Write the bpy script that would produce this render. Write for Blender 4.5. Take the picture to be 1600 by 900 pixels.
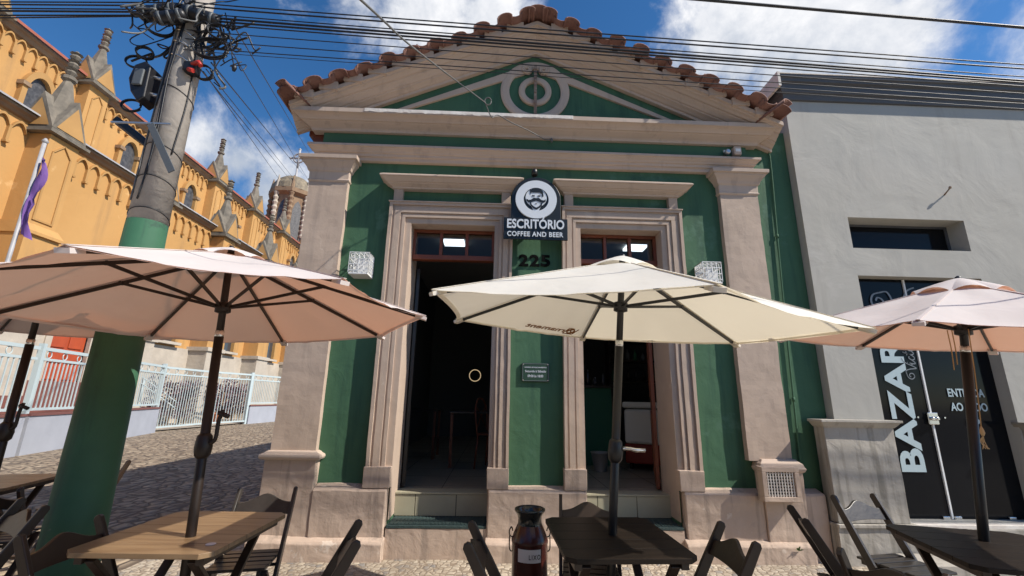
import bpy, bmesh, math, random
from mathutils import Vector, Matrix, noise
random.seed(7)
S = bpy.context.scene
COL = S.collection
for o in list(bpy.data.objects): bpy.data.objects.remove(o)
PI = math.pi; R = math.radians
# ------------------------------------------------------------------ camera
F_PX, PITCH, ROLL, YAW = 685.04, 0.248397, 0.017654, 0.031797
CAM = Vector((0, -4.6, 1.55))
fwd = Vector((math.sin(YAW)*math.cos(PITCH), math.cos(YAW)*math.cos(PITCH), math.sin(PITCH)))
rgt = Vector((math.cos(YAW), -math.sin(YAW), 0)); up = rgt.cross(fwd)
r2 = math.cos(ROLL)*rgt + math.sin(ROLL)*up; u2 = -math.sin(ROLL)*rgt + math.cos(ROLL)*up
cam = bpy.data.objects.new('camera', bpy.data.cameras.new('camera')); COL.objects.link(cam)
m3 = Matrix((r2, u2, -fwd)).transposed()
cam.matrix_world = Matrix.Translation(CAM) @ m3.to_4x4()
cam.data.sensor_width = 36; cam.data.lens = F_PX/1600*36; cam.data.clip_end = 3000; cam.data.clip_start = .05
S.camera = cam
def ray(u, v):
    return (r2*(u-800) - u2*(v-450) + fwd*F_PX).normalized()
def aty(u, v, Y=0.0):
    d = ray(u, v); return CAM + d*((Y-CAM.y)/d.y)
def atx(u, v, X):
    d = ray(u, v); return CAM + d*((X-CAM.x)/d.x)
def atz(u, v, Z):
    d = ray(u, v); return CAM + d*((Z-CAM.z)/d.z)
# ------------------------------------------------------------------ light
SUN = Vector((1.0, -0.36, 1.0)).normalized()
SUN_EL = math.asin(SUN.z); SUN_AZ = math.atan2(SUN.x, SUN.y)
sl = bpy.data.lights.new('sun', 'SUN'); sl.energy = 5.0; sl.angle = R(.53); sl.color = (1, .93, .83)
so = bpy.data.objects.new('sun', sl); COL.objects.link(so); so.rotation_euler = (-SUN).to_track_quat('-Z', 'Y').to_euler(); so.location = (5, -3, 12)
W = bpy.data.worlds.new('World'); S.world = W; W.use_nodes = True
wn = W.node_tree; wn.nodes.clear(); WL = wn.links.new
def wnode(t, **k):
    n = wn.nodes.new(t)
    for a, b in k.items(): setattr(n, a, b)
    return n
sky = wnode('ShaderNodeTexSky', sky_type='NISHITA', sun_disc=False, sun_elevation=SUN_EL, sun_rotation=SUN_AZ, altitude=900, air_density=1.0, dust_density=.35, ozone_density=3.2)
hs = wnode('ShaderNodeHueSaturation'); hs.inputs['Saturation'].default_value = 1.25; hs.inputs['Value'].default_value = 1.0
WL(sky.outputs[0], hs.inputs['Color'])
bg = wnode('ShaderNodeBackground'); bg.inputs[1].default_value = .12; WL(hs.outputs[0], bg.inputs[0])
cb = wnode('ShaderNodeBackground'); 
tc = wnode('ShaderNodeTexCoord')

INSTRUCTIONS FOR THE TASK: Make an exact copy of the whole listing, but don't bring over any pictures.

EXERCISE RESPONSE:
Write the bpy script that would produce this render. Write for Blender 4.5. Take the picture to be 1600 by 900 pixels.
import bpy, bmesh, math, random
from mathutils import Vector, Matrix, noise
random.seed(7)
S = bpy.context.scene
COL = S.collection
for o in list(bpy.data.objects): bpy.data.objects.remove(o)
PI = math.pi; R = math.radians
# ------------------------------------------------------------------ camera
F_PX, PITCH, ROLL, YAW = 685.04, 0.248397, 0.017654, 0.031797
CAM = Vector((0, -4.6, 1.55))
fwd = Vector((math.sin(YAW)*math.cos(PITCH), math.cos(YAW)*math.cos(PITCH), math.sin(PITCH)))
rgt = Vector((math.cos(YAW), -math.sin(YAW), 0)); up = rgt.cross(fwd)
r2 = math.cos(ROLL)*rgt + math.sin(ROLL)*up; u2 = -math.sin(ROLL)*rgt + math.cos(ROLL)*up
cam = bpy.data.objects.new('camera', bpy.data.cameras.new('camera')); COL.objects.link(cam)
m3 = Matrix((r2, u2, -fwd)).transposed()
cam.matrix_world = Matrix.Translation(CAM) @ m3.to_4x4()
cam.data.sensor_width = 36; cam.data.lens = F_PX/1600*36; cam.data.clip_end = 3000; cam.data.clip_start = .05
S.camera = cam
def ray(u, v):
    return (r2*(u-800) - u2*(v-450) + fwd*F_PX).normalized()
def aty(u, v, Y=0.0):
    d = ray(u, v); return CAM + d*((Y-CAM.y)/d.y)
def atx(u, v, X):
    d = ray(u, v); return CAM + d*((X-CAM.x)/d.x)
def atz(u, v, Z):
    d = ray(u, v); return CAM + d*((Z-CAM.z)/d.z)
# ------------------------------------------------------------------ light
SUN = Vector((1.0, -0.36, 1.0)).normalized()
SUN_EL = math.asin(SUN.z); SUN_AZ = math.atan2(SUN.x, SUN.y)
sl = bpy.data.lights.new('sun', 'SUN'); sl.energy = 5.0; sl.angle = R(.53); sl.color = (1, .93, .83)
so = bpy.data.objects.new('sun', sl); COL.objects.link(so); so.rotation_euler = (-SUN).to_track_quat('-Z', 'Y').to_euler(); so.location = (5, -3, 12)
W = bpy.data.worlds.new('World'); S.world = W; W.use_nodes = True
wn = W.node_tree; wn.nodes.clear(); WL = wn.links.new
def wnode(t, **k):
    n = wn.nodes.new(t)
    for a, b in k.items(): setattr(n, a, b)
    return n
sky = wnode('ShaderNodeTexSky', sky_type='NISHITA', sun_disc=False, sun_elevation=SUN_EL, sun_rotation=SUN_AZ, altitude=900, air_density=1.0, dust_density=.35, ozone_density=3.2)
hs = wnode('ShaderNodeHueSaturation'); hs.inputs['Saturation'].default_value = 1.25; hs.inputs['Value'].default_value = 1.0
WL(sky.outputs[0], hs.inputs['Color'])
bg = wnode('ShaderNodeBackground'); bg.inputs[1].default_value = .12; WL(hs.outputs[0], bg.inputs[0])
cb = wnode('ShaderNodeBackground'); 
tc = wnode('ShaderNodeTexCoord')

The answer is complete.